::: PROVIDED DATA :::

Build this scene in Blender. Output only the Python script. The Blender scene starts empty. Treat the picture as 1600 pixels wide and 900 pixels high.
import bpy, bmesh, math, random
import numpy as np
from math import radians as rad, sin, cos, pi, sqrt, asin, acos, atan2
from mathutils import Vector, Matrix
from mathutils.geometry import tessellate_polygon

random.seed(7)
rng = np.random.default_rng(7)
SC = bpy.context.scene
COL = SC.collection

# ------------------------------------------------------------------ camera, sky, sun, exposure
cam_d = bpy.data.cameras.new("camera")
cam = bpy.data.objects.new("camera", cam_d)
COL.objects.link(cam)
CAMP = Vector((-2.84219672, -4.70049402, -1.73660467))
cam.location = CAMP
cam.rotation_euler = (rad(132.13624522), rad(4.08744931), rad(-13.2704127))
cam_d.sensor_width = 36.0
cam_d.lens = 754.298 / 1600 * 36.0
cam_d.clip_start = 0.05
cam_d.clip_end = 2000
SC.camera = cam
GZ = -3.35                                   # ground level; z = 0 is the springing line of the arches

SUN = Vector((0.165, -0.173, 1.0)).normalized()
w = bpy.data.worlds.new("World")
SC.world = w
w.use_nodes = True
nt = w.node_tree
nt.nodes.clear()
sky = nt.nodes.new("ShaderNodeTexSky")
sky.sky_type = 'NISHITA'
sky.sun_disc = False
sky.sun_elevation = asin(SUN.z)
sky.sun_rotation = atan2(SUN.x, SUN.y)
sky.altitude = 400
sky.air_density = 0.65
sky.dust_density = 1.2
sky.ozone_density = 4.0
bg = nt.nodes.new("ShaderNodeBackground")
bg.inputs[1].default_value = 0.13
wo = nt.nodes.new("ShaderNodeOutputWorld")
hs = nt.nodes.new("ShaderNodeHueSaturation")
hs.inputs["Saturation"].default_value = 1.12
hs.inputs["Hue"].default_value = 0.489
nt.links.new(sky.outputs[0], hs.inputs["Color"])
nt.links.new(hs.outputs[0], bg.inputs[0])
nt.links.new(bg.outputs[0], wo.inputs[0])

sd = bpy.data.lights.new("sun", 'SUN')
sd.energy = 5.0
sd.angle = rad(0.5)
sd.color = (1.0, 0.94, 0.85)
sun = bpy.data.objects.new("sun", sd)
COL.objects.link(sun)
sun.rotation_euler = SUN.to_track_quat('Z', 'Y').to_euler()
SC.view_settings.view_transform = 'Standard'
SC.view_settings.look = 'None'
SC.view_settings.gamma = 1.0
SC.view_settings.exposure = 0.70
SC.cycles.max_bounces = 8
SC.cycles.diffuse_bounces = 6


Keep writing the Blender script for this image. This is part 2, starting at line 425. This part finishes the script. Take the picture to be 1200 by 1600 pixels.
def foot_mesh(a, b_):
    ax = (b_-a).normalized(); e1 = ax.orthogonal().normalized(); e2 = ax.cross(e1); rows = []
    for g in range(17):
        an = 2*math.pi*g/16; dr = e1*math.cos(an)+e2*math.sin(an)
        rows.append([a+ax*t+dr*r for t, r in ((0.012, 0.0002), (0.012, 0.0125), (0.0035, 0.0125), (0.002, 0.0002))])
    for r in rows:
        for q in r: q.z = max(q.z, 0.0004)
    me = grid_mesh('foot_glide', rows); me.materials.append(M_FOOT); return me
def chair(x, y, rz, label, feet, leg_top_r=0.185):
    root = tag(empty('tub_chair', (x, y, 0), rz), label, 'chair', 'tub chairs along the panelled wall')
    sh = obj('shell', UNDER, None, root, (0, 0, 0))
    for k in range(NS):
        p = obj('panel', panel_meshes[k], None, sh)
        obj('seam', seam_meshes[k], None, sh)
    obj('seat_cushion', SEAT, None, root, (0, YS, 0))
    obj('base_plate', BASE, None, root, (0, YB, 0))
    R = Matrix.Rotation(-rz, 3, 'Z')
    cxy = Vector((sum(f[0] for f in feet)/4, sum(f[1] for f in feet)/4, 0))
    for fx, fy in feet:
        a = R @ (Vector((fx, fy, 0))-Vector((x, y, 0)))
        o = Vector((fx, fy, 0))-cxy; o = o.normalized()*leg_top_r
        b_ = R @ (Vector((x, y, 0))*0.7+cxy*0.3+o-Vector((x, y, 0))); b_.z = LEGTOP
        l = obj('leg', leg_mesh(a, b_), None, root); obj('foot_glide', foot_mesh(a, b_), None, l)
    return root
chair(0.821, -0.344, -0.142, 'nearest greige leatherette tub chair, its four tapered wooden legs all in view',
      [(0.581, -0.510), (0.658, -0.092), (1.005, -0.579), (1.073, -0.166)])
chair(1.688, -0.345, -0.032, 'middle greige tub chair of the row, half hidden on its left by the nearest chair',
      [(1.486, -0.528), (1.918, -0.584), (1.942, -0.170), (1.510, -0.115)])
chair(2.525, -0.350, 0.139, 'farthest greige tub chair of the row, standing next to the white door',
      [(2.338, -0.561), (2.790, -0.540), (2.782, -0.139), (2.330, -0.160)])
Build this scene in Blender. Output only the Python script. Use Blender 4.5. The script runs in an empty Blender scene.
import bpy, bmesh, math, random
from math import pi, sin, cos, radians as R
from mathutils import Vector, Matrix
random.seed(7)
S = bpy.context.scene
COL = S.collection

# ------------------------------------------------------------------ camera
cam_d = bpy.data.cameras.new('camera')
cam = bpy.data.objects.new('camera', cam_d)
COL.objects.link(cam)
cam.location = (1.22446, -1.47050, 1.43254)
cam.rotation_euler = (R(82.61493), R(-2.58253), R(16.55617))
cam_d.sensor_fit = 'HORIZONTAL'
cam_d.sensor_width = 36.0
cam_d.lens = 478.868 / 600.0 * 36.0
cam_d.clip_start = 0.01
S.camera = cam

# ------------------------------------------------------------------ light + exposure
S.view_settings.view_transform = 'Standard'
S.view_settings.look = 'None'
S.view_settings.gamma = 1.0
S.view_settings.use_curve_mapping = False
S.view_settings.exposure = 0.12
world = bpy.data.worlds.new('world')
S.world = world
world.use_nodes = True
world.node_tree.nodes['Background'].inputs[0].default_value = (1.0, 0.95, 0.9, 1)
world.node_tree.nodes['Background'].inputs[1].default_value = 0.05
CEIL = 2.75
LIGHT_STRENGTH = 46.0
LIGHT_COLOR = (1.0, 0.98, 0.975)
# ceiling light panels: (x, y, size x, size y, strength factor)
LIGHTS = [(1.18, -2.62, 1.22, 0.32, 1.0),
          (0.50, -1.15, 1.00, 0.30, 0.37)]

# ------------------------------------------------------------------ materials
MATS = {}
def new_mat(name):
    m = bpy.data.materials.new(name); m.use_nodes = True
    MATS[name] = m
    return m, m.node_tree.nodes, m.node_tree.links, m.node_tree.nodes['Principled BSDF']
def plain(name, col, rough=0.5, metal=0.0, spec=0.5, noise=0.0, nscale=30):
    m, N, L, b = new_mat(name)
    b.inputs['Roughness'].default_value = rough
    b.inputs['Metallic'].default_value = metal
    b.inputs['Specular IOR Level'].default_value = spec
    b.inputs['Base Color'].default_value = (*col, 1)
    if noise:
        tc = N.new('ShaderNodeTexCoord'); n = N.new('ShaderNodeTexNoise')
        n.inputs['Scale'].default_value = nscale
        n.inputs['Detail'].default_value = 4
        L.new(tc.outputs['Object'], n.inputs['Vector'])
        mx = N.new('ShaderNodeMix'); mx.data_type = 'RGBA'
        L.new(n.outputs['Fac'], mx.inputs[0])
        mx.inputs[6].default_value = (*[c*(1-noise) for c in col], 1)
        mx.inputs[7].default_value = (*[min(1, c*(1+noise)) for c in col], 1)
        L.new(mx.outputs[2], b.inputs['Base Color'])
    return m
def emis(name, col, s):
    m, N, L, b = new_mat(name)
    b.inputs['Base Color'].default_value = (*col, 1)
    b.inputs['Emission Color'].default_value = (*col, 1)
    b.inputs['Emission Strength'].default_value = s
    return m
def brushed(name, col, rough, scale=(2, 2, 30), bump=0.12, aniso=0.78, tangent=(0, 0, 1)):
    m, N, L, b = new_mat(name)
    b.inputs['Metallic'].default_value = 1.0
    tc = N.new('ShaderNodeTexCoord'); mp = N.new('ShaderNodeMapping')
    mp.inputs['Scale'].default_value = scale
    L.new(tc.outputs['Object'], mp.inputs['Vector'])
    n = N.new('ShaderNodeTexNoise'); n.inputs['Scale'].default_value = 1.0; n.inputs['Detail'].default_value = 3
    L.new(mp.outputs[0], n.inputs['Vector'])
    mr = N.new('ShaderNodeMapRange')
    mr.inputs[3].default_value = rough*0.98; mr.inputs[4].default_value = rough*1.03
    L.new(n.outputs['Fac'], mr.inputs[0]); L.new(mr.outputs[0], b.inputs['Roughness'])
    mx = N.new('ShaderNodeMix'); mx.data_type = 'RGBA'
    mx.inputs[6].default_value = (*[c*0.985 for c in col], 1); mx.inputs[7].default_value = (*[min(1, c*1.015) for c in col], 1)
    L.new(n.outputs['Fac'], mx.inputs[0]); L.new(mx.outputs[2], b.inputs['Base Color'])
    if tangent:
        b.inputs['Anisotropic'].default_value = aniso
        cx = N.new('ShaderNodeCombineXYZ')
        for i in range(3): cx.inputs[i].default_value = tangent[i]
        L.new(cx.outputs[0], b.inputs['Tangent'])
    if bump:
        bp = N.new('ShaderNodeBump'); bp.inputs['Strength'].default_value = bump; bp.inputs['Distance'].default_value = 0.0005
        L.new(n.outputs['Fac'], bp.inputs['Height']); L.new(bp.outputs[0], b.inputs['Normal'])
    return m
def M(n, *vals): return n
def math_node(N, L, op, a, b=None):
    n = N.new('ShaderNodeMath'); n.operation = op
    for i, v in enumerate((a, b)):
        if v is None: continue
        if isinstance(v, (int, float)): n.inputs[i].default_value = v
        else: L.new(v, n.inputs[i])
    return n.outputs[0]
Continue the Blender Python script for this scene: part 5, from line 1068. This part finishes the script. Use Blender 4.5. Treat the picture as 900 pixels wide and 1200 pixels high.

:::

Provide an exact reproduction of only those lines that start at the line containing "Build this scene in Blender. Output only the Python script. Use" and end at the line containing "S.camera = cam", inclusive.

RIGHT ANSWER:
Build this scene in Blender. Output only the Python script. Use Blender 4.5. The script runs in an empty Blender scene.
import bpy, bmesh, math, random
from math import pi, sin, cos, radians as R
from mathutils import Vector, Matrix
random.seed(7)
S = bpy.context.scene
COL = S.collection

# ------------------------------------------------------------------ camera
cam_d = bpy.data.cameras.new('camera')
cam = bpy.data.objects.new('camera', cam_d)
COL.objects.link(cam)
cam.location = (1.22446, -1.47050, 1.43254)
cam.rotation_euler = (R(82.61493), R(-2.58253), R(16.55617))
cam_d.sensor_fit = 'HORIZONTAL'
cam_d.sensor_width = 36.0
cam_d.lens = 478.868 / 600.0 * 36.0
cam_d.clip_start = 0.01
S.camera = cam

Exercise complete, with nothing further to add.